High octane flare up - Devil in Safeway's gas plan details might mean months before decision is reached
Tue, 08/08/2006
It may be several months before a decision is made about the construction of a controversial discount gas station in Crown Hill. Seattle's Department of Planning and Development (DPD) has requested that Safeway submit additional traffic analysis of its plan to build a high-volume, discount gas station on 15th Avenue NW and NW 83rd Street.
The city took issue with Safeway's estimates of potential trip generation and spill-over traffic onto nearby residential streets for the fueling facility.
"We're not even close to making a decision," Shelley Bolser, the DPD land use planner overseeing the review, said. "We're waiting for a lot of information" from Safeway.
The earliest a decision could be made is in one to two months, but could be longer, according to Bolser, if other questions arise during the review process.
As part of that process, DPD organized a public hearing to gather input from the affected community for use in its review of Safeway's Land Use application. The review process follows guidelines set forth in the State Environmental Policy Act (SEPA), and includes traffic and zoning considerations.
Around 140 residents of Crown Hill and nearby neighborhoods crowded into the Loyal Heights Community Center on Wednesday, July 26 to speak out against the project. Placards reading 'No Safe Way For A Gas Station' dotted the room. The slogan is also the name of the citizens group leading the opposition to project. A Safeway representative, Gary Slabaugh, was also on hand to observe.
Residents' concerns focused on increased traffic, pedestrian safety and the manner in which Safeway obtained the permit for the project. A number of residents felt that the community had been left out of the planning process and that the city had ignored public commitments it made to create a pedestrian-friendly urban village in the area.
Safeway first attempted to build a high volume gas station at that location in 2001, but withdrew its application after the city asked the company to conduct further traffic and parking studies. In 2005, the grocery store chain again applied for a permit to build the gas station. The Seattle City Council issued an emergency P2 Pedestrian designation to block that application, but the designation expired on April 1, 2006, one month before a permanent designation went into effect. In the interim Safeway re-submitted its application.
"It was clear there is a united front [opposing the gas station]," said Andrea Faste, a member of the Whittier Heights Community Council.
Increased traffic and pedestrian safety were residents' foremost concerns. Several residents brought their children to the meeting to underline their fear that the increased traffic would spill over onto residential streets. As it is now, they told the DPD employees, cars already use the side streets as shortcuts to avoid traffic on 15th Ave NW.
Whittier Elementary School and Whitman Middle School are both located nearby. Together they have almost 1500 students, according to the schools' websites. A daycare with several deaf parents and students operates on the corner of 14th Ave.
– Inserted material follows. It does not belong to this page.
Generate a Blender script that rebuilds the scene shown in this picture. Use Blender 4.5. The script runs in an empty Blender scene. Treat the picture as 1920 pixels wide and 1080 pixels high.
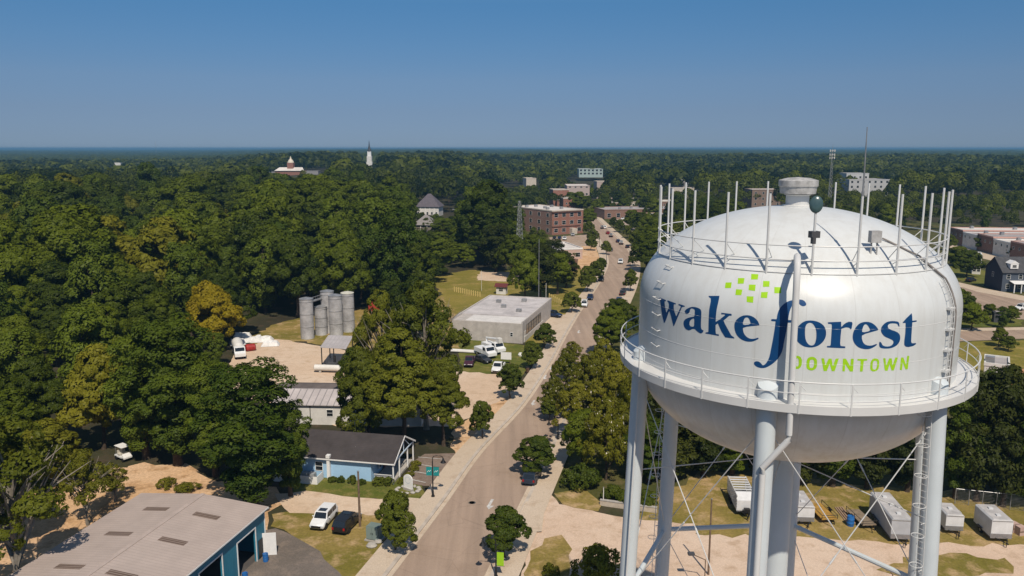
import bpy, bmesh, math, random
import numpy as np
from mathutils import Vector, Matrix
from mathutils.geometry import tessellate_polygon
R = math.radians
rng = np.random.default_rng(7); random.seed(7)
sc = bpy.context.scene; col = sc.collection

# ------------------------------------------------------------------ camera, sky, sun, exposure
F = 1493.0; PITCH = math.atan(262.5/F); CAMH = 44.0
cd = bpy.data.cameras.new('camera'); cam = bpy.data.objects.new('camera', cd); col.objects.link(cam)
cd.sensor_width = 36; cd.lens = 36*F/1920; cd.clip_end = 60000; cd.clip_start = 0.5
cam.location = (0, 0, CAMH); cam.rotation_euler = (math.pi/2-PITCH, 0, 0); sc.camera = cam
SUN_AZ, SUN_EL = R(281), R(52.5)
S = Vector((math.cos(SUN_AZ)*math.cos(SUN_EL), math.sin(SUN_AZ)*math.cos(SUN_EL), math.sin(SUN_EL)))
w = bpy.data.worlds.new('World'); sc.world = w; w.use_nodes = True
nt = w.node_tree; sky = nt.nodes.new('ShaderNodeTexSky'); sky.sky_type = 'NISHITA'; sky.sun_disc = False
sky.sun_elevation = SUN_EL; sky.sun_rotation = math.atan2(S.x, S.y)
sky.altitude = 60; sky.air_density = 0.5; sky.dust_density = 0.0; sky.ozone_density = 6.0
# late-summer haze deepens and greys the lowest band of the sky: the sky texture is graded by height, its upper part brightened as added fill for shaded sides
tcw = nt.nodes.new('ShaderNodeTexCoord'); sxw = nt.nodes.new('ShaderNodeSeparateXYZ'); nt.links.new(tcw.outputs['Generated'], sxw.inputs[0])
mrw = nt.nodes.new('ShaderNodeMapRange'); mrw.inputs[1].default_value = 0.0; mrw.inputs[2].default_value = 0.4; nt.links.new(sxw.outputs['Z'], mrw.inputs[0])
crw = nt.nodes.new('ShaderNodeValToRGB'); crw.color_ramp.elements[0].position = 0.0; crw.color_ramp.elements[0].color = (0.0625, 0.0670, 0.0821, 1)
crw.color_ramp.elements[1].position = 1.0; crw.color_ramp.elements[1].color = (0.62, 0.48, 0.34, 1)
for p_, c_ in ((.035, (0.0750, 0.0750, 0.0854)), (.11, (0.1018, 0.0946, 0.0945)), (.20, (0.1286, 0.1250, 0.1161)), (.30, (0.1286, 0.1518, 0.1429)), (.42, (0.1250, 0.1786, 0.1714)), (.62, (0.3036, 0.2857, 0.2321))):
    e_ = crw.color_ramp.elements.new(p_); e_.color = (*c_, 1)
nt.links.new(mrw.outputs[0], crw.inputs[0])
mxw = nt.nodes.new('ShaderNodeMix'); mxw.data_type = 'RGBA'; mxw.blend_type = 'MULTIPLY'; mxw.inputs[0].default_value = 1.0
vsc = nt.nodes.new('ShaderNodeVectorMath'); vsc.operation = 'SCALE'; vsc.inputs['Scale'].default_value = 5.3; nt.links.new(crw.outputs[0], vsc.inputs[0])
nt.links.new(sky.outputs[0], mxw.inputs[6]); nt.links.new(vsc.outputs[0], mxw.inputs[7])
bg = nt.nodes['Background']; nt.links.new(mxw.outputs[2], bg.inputs[0]); bg.inputs[1].default_value = 0.075
sl = bpy.data.lights.new('sun', 'SUN'); so = bpy.data.objects.new('sun', sl); col.objects.link(so)
sl.energy = 3.6; sl.angle = R(0.53); sl.color = (1.0, 0.90, 0.76)
so.rotation_euler = S.to_track_quat('Z', 'Y').to_euler(); so.location = (0, -50, 120)
sc.view_settings.view_transform = 'Standard'; sc.view_settings.look = 'None'
sc.view_settings.exposure = 0.33; sc.view_settings.gamma = 1.0
sc.cycles.max_bounces = 6; sc.cycles.diffuse_bounces = 3; sc.cycles.transparent_max_bounces = 6; sc.cycles.volume_bounces = 1

# ------------------------------------------------------------------ survey helpers: a point seen in the photo -> the place where it stands
cp, sp_ = math.cos(PITCH), math.sin(PITCH)
def ray(px, py):
    a = (px-960)/F; b = -(py-540)/F
    return np.array([a, cp+b*sp_, -sp_+b*cp])
def G(px, py, z=0.0):
    d = ray(px, py); t = (z-CAMH)/d[2]
    return float(d[0]*t), float(d[1]*t)
def proj(x, y, z):
    z = z-CAMH; d = y*cp-z*sp_; u = y*sp_+z*cp
    return 960+F*x/d, 540-F*u/d
def zat(x, y, py):                       # height at which the vertical through (x, y) is seen at row py
    b = -(py-540)/F; t = y/(cp+b*sp_)
    return CAMH+t*(-sp_+b*cp)

# ------------------------------------------------------------------ materials
MATS = {}
def mat(name, c, rough=0.7, metal=0.0, var=0.0, scale=1.0, c2=None, coord='Object', bump=0.0, detail=4, spec=0.3, emit=None):
    if name in MATS: return MATS[name]
    m = bpy.data.materials.new(name); m.use_nodes = True; t = m.node_tree; b = t.nodes['Principled BSDF']
    b.inputs['Base Color'].default_value = (*c, 1); b.inputs['Roughness'].default_value = rough
    b.inputs['Metallic'].default_value = metal; b.inputs['Specular IOR Level'].default_value = spec
    if var or c2:
        tc = t.nodes.new('ShaderNodeTexCoord'); n = t.nodes.new('ShaderNodeTexNoise')
        n.inputs['Scale'].default_value = scale; n.inputs['Detail'].default_value = detail; n.inputs['Roughness'].default_value = 0.62
        t.links.new(tc.outputs[coord], n.inputs['Vector'])
        cr = t.nodes.new('ShaderNodeValToRGB'); cr.color_ramp.elements[0].position = 0.36; cr.color_ramp.elements[1].position = 0.64
        lo = c2 if c2 else tuple(x*(1-var) for x in c)
        cr.color_ramp.elements[0].color = (*lo, 1); cr.color_ramp.elements[1].color = (*c, 1)
        t.links.new(n.outputs['Fac'], cr.inputs[0]); t.links.new(cr.outputs[0], b.inputs['Base Color'])
        if bump:
            bp = t.nodes.new('ShaderNodeBump'); bp.inputs['Strength'].default_value = bump; bp.inputs['Distance'].default_value = 0.05
            t.links.new(n.outputs['Fac'], bp.inputs['Height']); t.links.new(bp.outputs[0], b.inputs['Normal'])
    MATS[name] = m; return m
def ground_mat(name, cols, s1=0.05, s2=0.6, s3=5.0, rough=0.95, amp=1.0):
    """three colours blended by three octaves of noise in world metres"""
    m = bpy.data.materials.new(name); m.use_nodes = True; t = m.node_tree; b = t.nodes['Principled BSDF']
    b.inputs['Roughness'].default_value = rough; b.inputs['Specular IOR Level'].default_value = 0.15
    g = t.nodes.new('ShaderNodeNewGeometry')
    def noise(s, d=5):
        n = t.nodes.new('ShaderNodeTexNoise'); n.inputs['Scale'].default_value = s; n.inputs['Detail'].default_value = d
        n.inputs['Roughness'].default_value = 0.65; t.links.new(g.outputs['Position'], n.inputs['Vector']); return n
    def ramp(n, a, bb, p0=0.4, p1=0.6):
        r = t.nodes.new('ShaderNodeValToRGB'); r.color_ramp.elements[0].position = p0; r.color_ramp.elements[1].position = p1
        r.color_ramp.elements[0].color = (*a, 1); r.color_ramp.elements[1].color = (*bb, 1); t.links.new(n.outputs['Fac'], r.inputs[0]); return r
    r1 = ramp(noise(s1), cols[0], cols[1])
    n2 = noise(s2); r2 = t.nodes.new('ShaderNodeMix'); r2.data_type = 'RGBA'
    mm = t.nodes.new('ShaderNodeMapRange'); mm.inputs[1].default_value = 0.5; mm.inputs[2].default_value = 0.68; t.links.new(n2.outputs['Fac'], mm.inputs[0])
    t.links.new(mm.outputs[0], r2.inputs[0]); t.links.new(r1.outputs[0], r2.inputs[6]); r2.inputs[7].default_value = (*cols[2], 1)
    n3 = noise(s3, 3); r3 = ramp(n3, (1-0.24*amp,)*3, (1+0.13*amp,)*3, 0.3, 0.7)
    mu = t.nodes.new('ShaderNodeMix'); mu.data_type = 'RGBA'; mu.blend_type = 'MULTIPLY'; mu.inputs[0].default_value = 1
    t.links.new(r2.outputs[2], mu.inputs[6]); t.links.new(r3.outputs[0], mu.inputs[7]); t.links.new(mu.outputs[2], b.inputs['Base Color'])
    bp = t.nodes.new('ShaderNodeBump'); bp.inputs['Strength'].default_value = 0.5; bp.inputs['Distance'].default_value = 0.08
    t.links.new(n3.outputs['Fac'], bp.inputs['Height']); t.links.new(bp.outputs[0], b.inputs['Normal'])
    MATS[name] = m; return m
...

NW and NW 83rd St.
Some of the speakers referred to Nick Messenger, the 12-year old boy who was critically injured by a car while crossing the intersection of 15th Ave. NW and NW 87th St. in February 2005.
"That wasn't a hypothetical accident," said Anna Carlson. "This happened in the exact same location we're talking about."
Speakers criticized the scope and accuracy of the traffic study submitted by Safeway as part of its application. The study looked at the blocks immediately adjacent to the site of existing grocery store and the proposed gas station. Residents from surrounding streets said they would be directly affected by spillover traffic.
The project is at odds with the Ballard/Crown Hill Neighborhood Plan, which calls for creating a more pedestrian-friendly environment in the area, said several residents.
"It's been publicly stated by our city government that it's their goal to make our city more pedestrian friendly," said George Erwin, a resident.
Neighborhood plans are considered "to the extent that there were code changes or changes to the application of [the city's] SEPA authority" in the plans, explained John Shaw, a transportation planner with DPD, at the meeting. "We are expressly prohibited from going back to those plans on a project by project basis."
The DPD representatives stressed that their decision would be based on the technical requirements laid out by SEPA.
"The application of SEPA is generally to identify and reduce the impact," said Shaw. "We do have the authority under SEPA to deny, but realistically our goal in this project is to identify the impacts that require sufficient mitigation so that those impacts are relatively small."
Safeway intends to move forward with the gas station, according to Cherie Myers, Direct of Public Affairs for Safeway's Seattle Division.
"We're very interested in putting a gas station there, and we're going to go through the process," said Myers.
Myers would comment on the public hearing only to say that it is "the beginning of the process."